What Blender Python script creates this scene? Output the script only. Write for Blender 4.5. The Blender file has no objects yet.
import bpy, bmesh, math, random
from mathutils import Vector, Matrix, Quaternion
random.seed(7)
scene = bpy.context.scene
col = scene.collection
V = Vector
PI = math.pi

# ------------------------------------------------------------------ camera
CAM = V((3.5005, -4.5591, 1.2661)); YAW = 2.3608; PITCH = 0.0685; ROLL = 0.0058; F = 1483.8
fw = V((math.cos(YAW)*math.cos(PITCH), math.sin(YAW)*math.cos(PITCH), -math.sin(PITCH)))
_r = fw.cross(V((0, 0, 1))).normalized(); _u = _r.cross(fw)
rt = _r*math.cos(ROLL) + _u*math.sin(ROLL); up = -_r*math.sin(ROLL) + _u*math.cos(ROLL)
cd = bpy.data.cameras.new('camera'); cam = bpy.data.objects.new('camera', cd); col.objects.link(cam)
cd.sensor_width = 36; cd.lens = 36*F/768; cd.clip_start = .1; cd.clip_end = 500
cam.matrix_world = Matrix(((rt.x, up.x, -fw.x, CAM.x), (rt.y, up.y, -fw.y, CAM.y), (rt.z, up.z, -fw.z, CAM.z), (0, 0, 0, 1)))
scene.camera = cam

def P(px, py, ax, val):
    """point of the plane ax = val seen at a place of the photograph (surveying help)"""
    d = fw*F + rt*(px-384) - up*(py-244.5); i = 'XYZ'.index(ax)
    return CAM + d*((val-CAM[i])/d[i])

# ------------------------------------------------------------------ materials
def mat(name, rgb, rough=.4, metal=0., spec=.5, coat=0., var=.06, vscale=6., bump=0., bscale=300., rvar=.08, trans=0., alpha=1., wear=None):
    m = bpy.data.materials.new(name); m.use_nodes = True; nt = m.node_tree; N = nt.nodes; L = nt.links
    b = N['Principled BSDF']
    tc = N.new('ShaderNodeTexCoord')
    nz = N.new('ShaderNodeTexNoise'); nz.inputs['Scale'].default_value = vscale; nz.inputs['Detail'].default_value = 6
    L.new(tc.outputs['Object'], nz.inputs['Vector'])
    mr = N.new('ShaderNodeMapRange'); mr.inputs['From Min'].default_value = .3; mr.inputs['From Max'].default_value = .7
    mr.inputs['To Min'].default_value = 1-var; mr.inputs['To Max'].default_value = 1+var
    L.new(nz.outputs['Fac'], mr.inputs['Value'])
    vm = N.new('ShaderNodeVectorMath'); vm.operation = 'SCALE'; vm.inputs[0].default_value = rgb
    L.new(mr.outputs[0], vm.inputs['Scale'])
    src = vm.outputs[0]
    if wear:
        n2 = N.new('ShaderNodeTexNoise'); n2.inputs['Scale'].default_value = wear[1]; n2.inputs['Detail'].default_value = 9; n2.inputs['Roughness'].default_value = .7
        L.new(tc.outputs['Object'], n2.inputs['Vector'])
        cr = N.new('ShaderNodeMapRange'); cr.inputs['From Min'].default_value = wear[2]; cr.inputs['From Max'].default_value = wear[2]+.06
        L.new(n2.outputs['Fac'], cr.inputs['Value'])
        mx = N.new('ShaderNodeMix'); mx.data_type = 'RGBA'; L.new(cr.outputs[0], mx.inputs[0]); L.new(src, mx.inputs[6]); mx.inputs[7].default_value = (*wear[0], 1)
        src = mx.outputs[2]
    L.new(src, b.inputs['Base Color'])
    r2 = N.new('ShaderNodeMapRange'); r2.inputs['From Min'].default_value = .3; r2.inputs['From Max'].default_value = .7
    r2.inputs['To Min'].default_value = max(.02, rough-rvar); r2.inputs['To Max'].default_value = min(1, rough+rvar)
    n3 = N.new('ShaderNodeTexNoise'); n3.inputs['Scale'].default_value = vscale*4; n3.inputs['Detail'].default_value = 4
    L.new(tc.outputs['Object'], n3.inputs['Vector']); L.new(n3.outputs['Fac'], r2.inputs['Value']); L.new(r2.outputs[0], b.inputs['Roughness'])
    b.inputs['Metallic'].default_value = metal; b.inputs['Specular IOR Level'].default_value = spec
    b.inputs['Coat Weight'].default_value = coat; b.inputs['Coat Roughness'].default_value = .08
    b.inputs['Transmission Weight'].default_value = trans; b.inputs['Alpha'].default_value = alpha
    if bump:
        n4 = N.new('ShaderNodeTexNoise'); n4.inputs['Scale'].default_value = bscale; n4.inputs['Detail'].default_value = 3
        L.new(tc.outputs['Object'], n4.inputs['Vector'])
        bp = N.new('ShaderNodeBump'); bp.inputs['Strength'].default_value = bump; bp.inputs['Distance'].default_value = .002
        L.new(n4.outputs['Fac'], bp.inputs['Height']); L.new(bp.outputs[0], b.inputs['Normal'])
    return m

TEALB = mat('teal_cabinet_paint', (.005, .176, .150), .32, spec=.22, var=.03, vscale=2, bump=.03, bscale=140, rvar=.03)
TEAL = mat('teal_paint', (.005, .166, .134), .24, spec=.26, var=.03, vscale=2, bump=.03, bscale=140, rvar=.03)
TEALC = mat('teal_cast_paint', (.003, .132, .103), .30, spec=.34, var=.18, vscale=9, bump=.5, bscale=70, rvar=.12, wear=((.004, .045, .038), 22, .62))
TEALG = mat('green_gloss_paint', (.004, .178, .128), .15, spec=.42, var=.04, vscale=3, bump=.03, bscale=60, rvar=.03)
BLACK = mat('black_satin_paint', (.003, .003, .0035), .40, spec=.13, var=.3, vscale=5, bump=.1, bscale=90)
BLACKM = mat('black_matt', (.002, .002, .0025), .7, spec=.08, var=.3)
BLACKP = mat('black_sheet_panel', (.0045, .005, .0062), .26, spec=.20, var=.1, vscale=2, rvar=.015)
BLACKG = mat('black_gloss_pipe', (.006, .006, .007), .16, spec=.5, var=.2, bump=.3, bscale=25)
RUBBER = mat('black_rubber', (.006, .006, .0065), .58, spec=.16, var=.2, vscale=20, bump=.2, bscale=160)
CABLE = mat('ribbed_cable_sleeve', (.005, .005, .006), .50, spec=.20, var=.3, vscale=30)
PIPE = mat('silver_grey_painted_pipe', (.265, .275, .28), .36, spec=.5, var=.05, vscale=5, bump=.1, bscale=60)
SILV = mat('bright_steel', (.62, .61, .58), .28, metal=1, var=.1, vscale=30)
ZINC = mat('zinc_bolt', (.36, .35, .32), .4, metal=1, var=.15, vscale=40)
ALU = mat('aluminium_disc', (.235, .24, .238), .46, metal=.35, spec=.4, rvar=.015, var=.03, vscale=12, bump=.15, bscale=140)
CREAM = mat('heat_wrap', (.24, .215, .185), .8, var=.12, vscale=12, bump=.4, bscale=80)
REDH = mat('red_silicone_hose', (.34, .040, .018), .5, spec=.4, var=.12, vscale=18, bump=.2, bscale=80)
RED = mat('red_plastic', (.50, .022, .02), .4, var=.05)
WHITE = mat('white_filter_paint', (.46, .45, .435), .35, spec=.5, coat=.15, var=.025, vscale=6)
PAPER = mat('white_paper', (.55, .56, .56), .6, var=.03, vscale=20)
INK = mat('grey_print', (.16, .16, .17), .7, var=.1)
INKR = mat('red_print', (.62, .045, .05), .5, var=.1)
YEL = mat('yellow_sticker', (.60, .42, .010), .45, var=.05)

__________

The problem: Please repeat word for word the lines above that run from the beginning through the line containing "PI = math.pi", keeping both the first and that last line.

The reply:
What Blender Python script creates this scene? Output the script only. Write for Blender 4.5. The Blender file has no objects yet.
import bpy, bmesh, math, random
from mathutils import Vector, Matrix, Quaternion
random.seed(7)
scene = bpy.context.scene
col = scene.collection
V = Vector
PI = math.pi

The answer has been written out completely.